Disuasana dapur yang berhadapan dengan taman, ditempat makan yang terbuka itu, aku leluasa memandang dan mendengar alam pagi itu.

Jam 5.45 aku sudah berada diatas sadel motor Kawasaki KLX 250 cc, dan siap mengantarkanku ber "solo adventure" hari itu. Hari itu aku ingin sekali melanjutkan perjalananku seminggu sebelumnya, untuk menyusuri pantai utara antara Krawang – Bekasi, sekalian mengunjungi Tugu Proklamsi dan sebuah rumah bersejarah di Rengasdengklok, dimana Soekarno menyiapkan detik-detik Proklamasi Kemerdekaan negeri ini.


Motor akau arahkan ke Kota Bekasi.

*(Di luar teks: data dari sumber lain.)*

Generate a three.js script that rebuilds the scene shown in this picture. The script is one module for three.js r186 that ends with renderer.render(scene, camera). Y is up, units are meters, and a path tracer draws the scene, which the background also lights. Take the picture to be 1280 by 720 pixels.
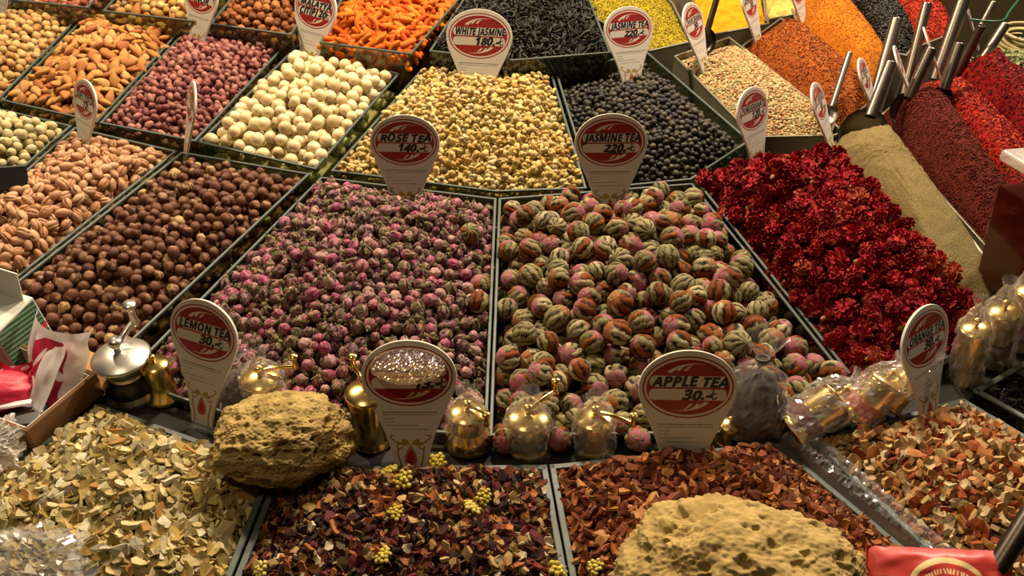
import * as THREE from 'three';
import { RoundedBoxGeometry } from 'three/addons/geometries/RoundedBoxGeometry.js';
import { mergeGeometries, mergeVertices } from 'three/addons/utils/BufferGeometryUtils.js';
import { createNoise3D } from 'simplex-noise';

// ---------------------------------------------------------------- camera, light, exposure
const scene = new THREE.Scene();
scene.background = new THREE.Color(0x000000);
const FOV = 36, PITCH = 28, TILT = 13, DIST = 0.9, COUNTER_Y = 1.0;      // degrees, degrees, degrees, metres, metres
const RAD = Math.PI / 180;
const camera = new THREE.PerspectiveCamera(FOV, 1280 / 720, 0.05, 30);
const ORIGIN = new THREE.Vector3(0, COUNTER_Y, 0);                        // where the view axis meets the plane of the tray rims
camera.position.set(0, COUNTER_Y + DIST * Math.sin(PITCH * RAD), DIST * Math.cos(PITCH * RAD));
camera.lookAt(ORIGIN);
camera.updateMatrixWorld(true);
const renderer = new THREE.WebGLRenderer({ antialias: true });
renderer.toneMapping = THREE.LinearToneMapping;
renderer.toneMappingExposure = 1.16;
renderer.shadowMap.enabled = true;
// the bulbs that hang over the stall, above the frame: [x, y, z, candela]
const BULBS = [[-0.8, 2.05, -0.45, 3.9, 0xffe8c8], [0.1, 2.1, -0.45, 6.4, 0xffe8c8], [0.95, 2.05, -0.45, 4.4, 0xffeeda], [-0.42, 2.2, 0.78, 0.72, 0xffe2bc]];

// ---------------------------------------------------------------- helpers
let seedState = 7;
function seed(n) { seedState = n | 0; }
function rnd() { seedState = (seedState + 0x6d2b79f5) | 0; let t = Math.imul(seedState ^ (seedState >>> 15), 1 | seedState); t = (t + Math.imul(t ^ (t >>> 7), 61 | t)) ^ t; return ((t ^ (t >>> 14)) >>> 0) / 4294967296; }
const rr = (a, b) => a + (b - a) * rnd();
const pick = (a) => a[Math.floor(rnd() * a.length)];
seed(11); const noise = createNoise3D(rnd);
const fbm = (x, y, z, o = 3) => { let s = 0, a = 1, t = 0; for (let i = 0; i < o; i++) { s += a * noise(x, y, z); t += a; a *= 0.5; x *= 2.03; y *= 2.03; z *= 2.03; } return s / t; };
const lin = (hex) => { const c = new THREE.Color(hex); return [c.r * 0.74, c.g * 0.74, c.b * 0.74]; };
const mix3 = (a, b, t) => [a[0] + (b[0] - a[0]) * t, a[1] + (b[1] - a[1]) * t, a[2] + (b[2] - a[2]) * t];
const scale3 = (a, k) => [a[0] * k, a[1] * k, a[2] * k];
const clamp = THREE.MathUtils.clamp, smooth = THREE.MathUtils.smoothstep;
const V = (x, y, z) => new THREE.Vector3(x, y, z);
const Q = () => new THREE.Quaternion().setFromEuler(new THREE.Euler(rr(0, 6.28), rr(0, 6.28), rr(0, 6.28)));

// the stall's own frame: x right, y out of the plane of the rims, z towards the buyer
const STALL_Q = new THREE.Quaternion().setFromAxisAngle(V(1, 0, 0), TILT * RAD), STALL_QI = STALL_Q.clone().invert();
const toWorld = (p) => p.clone().applyQuaternion(STALL_Q).add(ORIGIN);
const toStall = (p) => p.clone().sub(ORIGIN).applyQuaternion(STALL_QI);
const FOCAL = 360 / Math.tan(FOV / 2 * RAD);
function at(px, py, n = 0) {                                              // the point of the stall plane y = n that a measured pixel shows
  const d = V((px - 640) / FOCAL, -(py - 360) / FOCAL, -1).applyQuaternion(camera.quaternion).applyQuaternion(STALL_QI), o = toStall(camera.position);
  const t = (n - o.y) / d.y;
  return V(o.x + d.x * t, n, o.z + d.z * t);
}
function project(w) { const p = w.clone().applyMatrix4(camera.matrixWorldInverse); return { x: 640 + FOCAL * p.x / -p.z, y: 360 - FOCAL * p.y / -p.z, d: -p.z }; }

const used = new Map();
function numbered(name) { const k = used.get(name) ?? 0; used.set(name, k + 1); return k ? name + '_' + String(k).padStart(3, '0') : name; }
function thing(name, label, category, group, kind) {
  const o = new THREE.Group(); o.name = numbered(name); o.userData = {};
  tag(o, label, category, group, kind); scene.add(o); return o;
}
function tag(o, label, category, group, kind) {
  if (label) o.userData.label = label;
  if (category) o.userData.category = category;
  if (group) o.userData.group = group;
  if (kind) o.userData.kind = kind;
  return o;
}
function part(name, geo, mat, parent, label) { const m = new THREE.Mesh(geo, mat); m.name = name; parent.add(m); if (label) m.userData.label = label; return m; }

function paint(g, f) {
  const p = g.attributes.position, c = new Float32Array(p.count * 3), n = g.attributes.normal;
  for (let i = 0; i < p.count; i++) { const v = f(p.getX(i), p.getY(i), p.getZ(i), n ? n.getX(i) : 0, n ? n.getY(i) : 0, n ? n.getZ(i) : 0, i); c[i * 3] = v[0]; c[i * 3 + 1] = v[1]; c[i * 3 + 2] = v[2]; }
  g.setAttribute('color', new THREE.BufferAttribute(c, 3)); return g;
}
function bare(g) { for (const k of Object.keys(g.attributes)) if (k !== 'position' && k !== 'color') g.deleteAttribute(k); return g; }
// a closed blob: r(dx, dy, dz) scales the unit direction, [sx, sy, sz] its half axes
function blob(ws, hs, [sx, sy, sz], r, bend) {
  let g = new THREE.SphereGeometry(1, ws, hs); bare(g); g = mergeVertices(g, 1e-4);
  const p = g.attributes.position;
  for (let i = 0; i < p.count; i++) {
    const x = p.getX(i), y = p.getY(i), z = p.getZ(i), k = r ? r(x, y, z) : 1;
    let q = [x * k * sx, y * k * sy, z * k * sz]; if (bend) q = bend(q, x, y, z);
    p.setXYZ(i, q[0], q[1], q[2]);
  }
  g.computeVertexNormals(); return g;
}
function joined(list) { const l = list.map((g) => { if (g.index) g = g.toNonIndexed(); for (const k of Object.keys(g.attributes)) if (!['position', 'normal', 'color'].includes(k)) g.deleteAttribute(k); return g; }); return mergeGeometries(l); }

// ---------------------------------------------------------------- textures
function noiseTexture(size, f, srgb) {
  const d = new Uint8Array(size * size * 4);
  for (let y = 0; y < size; y++) for (let x = 0; x < size; x++) { const v = f(x / size, y / size, x, y), o = (y * size + x) * 4; d[o] = v[0]; d[o + 1] = v[1]; d[o + 2] = v[2]; d[o + 3] = 255; }
  const t = new THREE.DataTexture(d, size, size); t.wrapS = t.wrapT = THREE.RepeatWrapping; t.magFilter = THREE.LinearFilter; t.minFilter = THREE.LinearMipmapLinearFilter; t.generateMipmaps = true;
  if (srgb) t.colorSpace = THREE.SRGBColorSpace; t.needsUpdate = true; return t;
}
// tiling noise: a circle for each axis
const loop4 = (u, v, s, k) => { const a = u * 6.2832, b = v * 6.2832; return noise(Math.cos(a) * s + k, Math.sin(a) * s + Math.cos(b) * s * 0.7, Math.sin(b) * s - k); };
seed(21);
const grainTex = noiseTexture(256, (u, v) => { const k = 128 + 60 * loop4(u, v, 7, 1) + (rnd() - 0.5) * 120; const c = clamp(k, 0, 255); return [c, c, c]; });
const crinkleTex = noiseTexture(256, (u, v) => { const a = 1 - Math.abs(loop4(u, v, 1.6, 3)), b = 1 - Math.abs(loop4(u, v, 3.3, 8)), c = clamp(255 * (0.6 * a * a + 0.4 * b * b), 0, 255); return [c, c, c]; });
function powderColor(a, b, c, speck) {                                    // grains of three tones
  const A = lin(a), B = lin(b), C = lin(c);
  return noiseTexture(256, (u, v) => { const k = clamp(0.5 + 0.35 * loop4(u, v, 5, 2) + (rnd() - 0.5) * 0.7, 0, 1); const m = rnd() < speck ? C : mix3(A, B, k); return new THREE.Color(...m).convertLinearToSRGB().toArray().map((x) => x * 255); }, true);
}

// ---------------------------------------------------------------- materials
const std = (color, roughness = 0.6, metalness = 0, more = {}) => new THREE.MeshStandardMaterial({ color, roughness, metalness, ...more });
const tinted = (roughness, more = {}) => new THREE.MeshPhysicalMaterial({ color: 0xffffff, roughness, vertexColors: true, specularIntensity: roughness > 0.55 ? 0.25 : 0.7, ...more });   // dry matter barely shines
const M = {
  acrylic: new THREE.MeshPhysicalMaterial({ color: 0xd5dcc8, roughness: 0.06, transmission: 1, thickness: 0, ior: 1.49 }),
  acrylicEdge: new THREE.MeshPhysicalMaterial({ color: 0x414a42, roughness: 0.5 }),
  trayMetal: std(0x857e69, 0.42, 0.6),
  trayBase: std(0x4a4438, 0.7),
  boardWood: std(0x3a2d20, 0.75),
  brass: std(0xe4c67a, 0.22, 1), brassDark: std(0xa97a34, 0.3, 1), silver: std(0xe0dcd2, 0.36, 1), steel: std(0x8a8176, 0.34, 1), steelDark: std(0x6a6259, 0.35, 1), black: std(0x0e0d0c, 0.3),
  plastic: new THREE.MeshPhysicalMaterial({ color: 0xffffff, roughness: 0.14, transmission: 0.93, thickness: 0, ior: 1.6, side: THREE.DoubleSide, flatShading: true }),
  film: new THREE.MeshPhysicalMaterial({ color: 0xffffff, roughness: 0.12, transmission: 0.97, thickness: 0, ior: 1.5, side: THREE.DoubleSide, flatShading: true }),
  card: std(0xe4ddd0, 0.55), cardEdge: std(0xcbc2b2, 0.7),
};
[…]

Aku ingin sekali menikmati perjalanan melalui jalan lama antara Bekasi – Karawang yang sudah tidak pernah lagi aku lalui sejak ada Jalan Toll Jakarta – Cikampek.

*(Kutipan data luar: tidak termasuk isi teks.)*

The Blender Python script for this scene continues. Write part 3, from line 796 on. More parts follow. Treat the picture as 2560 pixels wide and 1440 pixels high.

Bekasi, sebuah kota pinggiran Jakarta yang amat padat. Untung aku berangkat kala masih embun tersisa, sehingga tidak panas dan kondisi lalu lintas masih lengang. Sejak selepas Bekasi, jujur saja aku tidak kenal lagi sepanjang jalan yang ku lalui. Dulu aku masih bisa mengenal tempat-tempat dipinggir jalan, terutama daerah Tambun tempat dimana penjaja buah-buahan (Rambutan dan Duren) mangkal. Jalur anatar Karawang dan Bekasi, tyang tak lepasa dari heroil Sejarah perjuangan para Pahlawan negeri ini, sekarang semuanya berubah. Dikiri kanan banyak jalan masuk menuju komplek perumahan. Kemacetan ditiap titik persimpangan.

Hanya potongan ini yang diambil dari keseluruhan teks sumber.